Bayesian: Are we going there? I guess we're going there\. My good Scientist, I mean that if you offered me either side of an even\-money bet on whether Plum committed the murder, I'd bet that he didn't do it\. But if you offered me a gamble that costs \$1 if Professor Plum is innocent and pays out \$5 if he's guilty, I'd cheerfully accept that gamble\. We only ran the 2012 US Presidential Election one time, but that doesn't mean that on November 7th you should've refused a \$10 bet that paid out \$1000 if Obama won\. In general when prediction markets and large liquid betting pools put 60% betting odds on somebody winning the presidency, that outcome tends to happen 60% of the time; they are well\-calibrated for probabilities in that range\. If they were systematically uncalibrated\-\-if in general things happened 80% of the time when prediction markets said 60%\-\-you could use that fact to pump money out of prediction markets\. And your pumping out that money would adjust the prediction\-market prices until they were well\-calibrated\. If things to which prediction markets assign 70% probability happen around 7 times out of 10, why insist for reasons of ideological purity that the probability statement is meaningless?

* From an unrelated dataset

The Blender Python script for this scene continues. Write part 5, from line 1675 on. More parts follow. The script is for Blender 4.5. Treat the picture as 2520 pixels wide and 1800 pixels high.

I feel like this paragraph might be a little necessary for someone who haven't read the bayes rule intro, but on the other hand is a bit off-topic in this context and quite distracting, as it raises questions which are not part of this "discussion"; mainly, questions regarding how to approach "one-off" events.
Say, what if I can't quantify the outcome of my decision so nicely like in the case of a bet? What if I need to decide whether to send Miss Scarlet to prison or not based on these likelihood probabilities?